begin

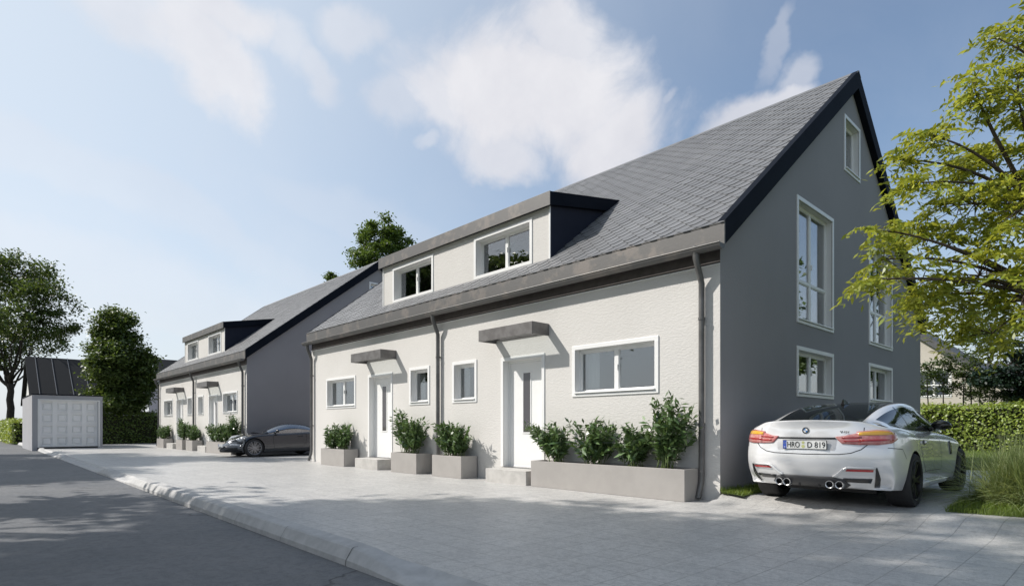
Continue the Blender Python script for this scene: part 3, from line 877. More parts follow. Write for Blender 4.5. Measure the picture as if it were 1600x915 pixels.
def cage_body(spec):
    """closed box-shaped cage over (across, along, up); returns a mesh object after smoothing and cutting the wheel arches"""
    S = spec['S']; Y = spec['Y']; K = spec['K']
    nS, nY, nK = len(S), len(Y), len(K)
    idx = {}; V = []
    def pos(i, j, k):
        s = S[i]; a = abs(s); y = Y[j]; t = K[k]
        zt = interp(spec['deck'], y); zb = interp(spec['floor'], y)
        sh = interp(spec['shoulder'], y) if 'shoulder' in spec else zt - .07
        z = zb + t * (sh - zb) / K[-2] if k < nK - 1 else zt
        if k == nK - 1: z = zt + spec['crown'](y) * (1 - s * s) + (sh + .02 - zt) * max(0, (a - .8) / .2) ** 1.5
        W = interp(spec['width'], y) * spec['wk'][k]
        x = s * W
        if k == 0: z += .0
        if j == 0: y = spec['rear_y'][k] + spec['rear_c'] * a ** 3.2
        elif j == 1: y += spec['rear_c'] * .42 * a ** 3
        elif j == nY - 1: y = spec['front_y'][k] - spec['front_c'] * a ** 2.6
        elif j == nY - 2: y -= spec['front_c'] * .45 * a ** 2.5
        if 'tweak' in spec: x, y, z = spec['tweak'](s, Y[j], t, k, x, y, z)
        return (x, y, z)
    def vi(i, j, k):
        q = (i, j, k)
        if q not in idx: idx[q] = len(V); V.append(pos(i, j, k))
        return idx[q]
    F = []
    for j in range(nY - 1):
        for i in range(nS - 1):
            F.append((vi(i, j, nK - 1), vi(i + 1, j, nK - 1), vi(i + 1, j + 1, nK - 1), vi(i, j + 1, nK - 1)))
            F.append((vi(i, j, 0), vi(i, j + 1, 0), vi(i + 1, j + 1, 0), vi(i + 1, j, 0)))
        for k in range(nK - 1):
            F.append((vi(nS - 1, j, k), vi(nS - 1, j + 1, k), vi(nS - 1, j + 1, k + 1), vi(nS - 1, j, k + 1)))
            F.append((vi(0, j, k), vi(0, j, k + 1), vi(0, j + 1, k + 1), vi(0, j + 1, k)))
    for i in range(nS - 1):
        for k in range(nK - 1):
            F.append((vi(i, 0, k), vi(i + 1, 0, k), vi(i + 1, 0, k + 1), vi(i, 0, k + 1)))
            F.append((vi(i, nY - 1, k), vi(i, nY - 1, k + 1), vi(i + 1, nY - 1, k + 1), vi(i + 1, nY - 1, k)))
    me = bpy.data.meshes.new('cage'); me.from_pydata(V, [], F)
    inv = {v: q for q, v in idx.items()}
    at_ = me.attributes.new('crease_edge', 'FLOAT', 'EDGE')
    for e in me.edges:
        a, b = inv[e.vertices[0]], inv[e.vertices[1]]
        at_.data[e.index].value = spec['crease'](a, b, nS, nY, nK)
    o = bpy.data.objects.new('cage', me); COL.objects.link(o)
    m = o.modifiers.new('s', 'SUBSURF'); m.levels = m.render_levels = 3
    smooth = evaluated(o)
    smooth.materials.clear(); smooth.materials.append(spec['paint']); smooth.materials.append(M_MATBLK)
    bpy.data.objects.remove(o)
    o = bpy.data.objects.new('cage', smooth); COL.objects.link(o)
    cutters = []
    for wy in (0.0, spec['wheelbase']):
        for sx in (-1, 1):
            mb = MB(); n = 48; r = spec['arch_r']; zc = spec['wheel_r'] + spec.get('arch_up', .0)
            xa, xb = sx * .56, sx * 1.3
            v = [(x, wy + r * math.cos(2 * math.pi * k / n), zc + r * math.sin(2 * math.pi * k / n)) for x in (xa, xb) for k in range(n)]
            mb.add(v, [tuple(range(n)), tuple(range(n, 2 * n))] + [(k, (k + 1) % n, n + (k + 1) % n, n + k) for k in range(n)])
            c = mb.build('cutter', [M_MATBLK], local=True)
            bm = bmesh.new(); bm.from_mesh(c.data); bmesh.ops.recalc_face_normals(bm, faces=bm.faces); bm.to_mesh(c.data); bm.free()
            cutters.append(c)
            b = o.modifiers.new('b', 'BOOLEAN'); b.object = c; b.operation = 'DIFFERENCE'; b.solver = 'EXACT'
            try: b.material_mode = 'TRANSFER'
            except Exception: pass
    body = evaluated(o)
    bvh = BVHTree.FromPolygons([v.co.copy() for v in smooth.vertices], [tuple(p.vertices) for p in smooth.polygons])
    bpy.data.objects.remove(o)
    for c in cutters: bpy.data.objects.remove(c)
    body.polygons.foreach_set('use_smooth', [True] * len(body.polygons))
    body.set_sharp_from_angle(angle=R(32))
    return body, bvh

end

Give an exact reproduction of every line, leaving out any picture.

Continue the Blender Python script for this scene: part 3, from line 877. More parts follow. Write for Blender 4.5. Measure the picture as if it were 1600x915 pixels.
def cage_body(spec):
    """closed box-shaped cage over (across, along, up); returns a mesh object after smoothing and cutting the wheel arches"""
    S = spec['S']; Y = spec['Y']; K = spec['K']
    nS, nY, nK = len(S), len(Y), len(K)
    idx = {}; V = []
    def pos(i, j, k):
        s = S[i]; a = abs(s); y = Y[j]; t = K[k]
        zt = interp(spec['deck'], y); zb = interp(spec['floor'], y)
        sh = interp(spec['shoulder'], y) if 'shoulder' in spec else zt - .07
        z = zb + t * (sh - zb) / K[-2] if k < nK - 1 else zt
        if k == nK - 1: z = zt + spec['crown'](y) * (1 - s * s) + (sh + .02 - zt) * max(0, (a - .8) / .2) ** 1.5
        W = interp(spec['width'], y) * spec['wk'][k]
        x = s * W
        if k == 0: z += .0
        if j == 0: y = spec['rear_y'][k] + spec['rear_c'] * a ** 3.2
        elif j == 1: y += spec['rear_c'] * .42 * a ** 3
        elif j == nY - 1: y = spec['front_y'][k] - spec['front_c'] * a ** 2.6
        elif j == nY - 2: y -= spec['front_c'] * .45 * a ** 2.5
        if 'tweak' in spec: x, y, z = spec['tweak'](s, Y[j], t, k, x, y, z)
        return (x, y, z)
    def vi(i, j, k):
        q = (i, j, k)
        if q not in idx: idx[q] = len(V); V.append(pos(i, j, k))
        return idx[q]
    F = []
    for j in range(nY - 1):
        for i in range(nS - 1):
            F.append((vi(i, j, nK - 1), vi(i + 1, j, nK - 1), vi(i + 1, j + 1, nK - 1), vi(i, j + 1, nK - 1)))
            F.append((vi(i, j, 0), vi(i, j + 1, 0), vi(i + 1, j + 1, 0), vi(i + 1, j, 0)))
        for k in range(nK - 1):
            F.append((vi(nS - 1, j, k), vi(nS - 1, j + 1, k), vi(nS - 1, j + 1, k + 1), vi(nS - 1, j, k + 1)))
            F.append((vi(0, j, k), vi(0, j, k + 1), vi(0, j + 1, k + 1), vi(0, j + 1, k)))
    for i in range(nS - 1):
        for k in range(nK - 1):
            F.append((vi(i, 0, k), vi(i + 1, 0, k), vi(i + 1, 0, k + 1), vi(i, 0, k + 1)))
            F.append((vi(i, nY - 1, k), vi(i, nY - 1, k + 1), vi(i + 1, nY - 1, k + 1), vi(i + 1, nY - 1, k)))
    me = bpy.data.meshes.new('cage'); me.from_pydata(V, [], F)
    inv = {v: q for q, v in idx.items()}
    at_ = me.attributes.new('crease_edge', 'FLOAT', 'EDGE')
    for e in me.edges:
        a, b = inv[e.vertices[0]], inv[e.vertices[1]]
        at_.data[e.index].value = spec['crease'](a, b, nS, nY, nK)
    o = bpy.data.objects.new('cage', me); COL.objects.link(o)
    m = o.modifiers.new('s', 'SUBSURF'); m.levels = m.render_levels = 3
    smooth = evaluated(o)
    smooth.materials.clear(); smooth.materials.append(spec['paint']); smooth.materials.append(M_MATBLK)
    bpy.data.objects.remove(o)
    o = bpy.data.objects.new('cage', smooth); COL.objects.link(o)
    cutters = []
    for wy in (0.0, spec['wheelbase']):
        for sx in (-1, 1):
            mb = MB(); n = 48; r = spec['arch_r']; zc = spec['wheel_r'] + spec.get('arch_up', .0)
            xa, xb = sx * .56, sx * 1.3
            v = [(x, wy + r * math.cos(2 * math.pi * k / n), zc + r * math.sin(2 * math.pi * k / n)) for x in (xa, xb) for k in range(n)]
            mb.add(v, [tuple(range(n)), tuple(range(n, 2 * n))] + [(k, (k + 1) % n, n + (k + 1) % n, n + k) for k in range(n)])
            c = mb.build('cutter', [M_MATBLK], local=True)
            bm = bmesh.new(); bm.from_mesh(c.data); bmesh.ops.recalc_face_normals(bm, faces=bm.faces); bm.to_mesh(c.data); bm.free()
            cutters.append(c)
            b = o.modifiers.new('b', 'BOOLEAN'); b.object = c; b.operation = 'DIFFERENCE'; b.solver = 'EXACT'
            try: b.material_mode = 'TRANSFER'
            except Exception: pass
    body = evaluated(o)
    bvh = BVHTree.FromPolygons([v.co.copy() for v in smooth.vertices], [tuple(p.vertices) for p in smooth.polygons])
    bpy.data.objects.remove(o)
    for c in cutters: bpy.data.objects.remove(c)
    body.polygons.foreach_set('use_smooth', [True] * len(body.polygons))
    body.set_sharp_from_angle(angle=R(32))
    return body, bvh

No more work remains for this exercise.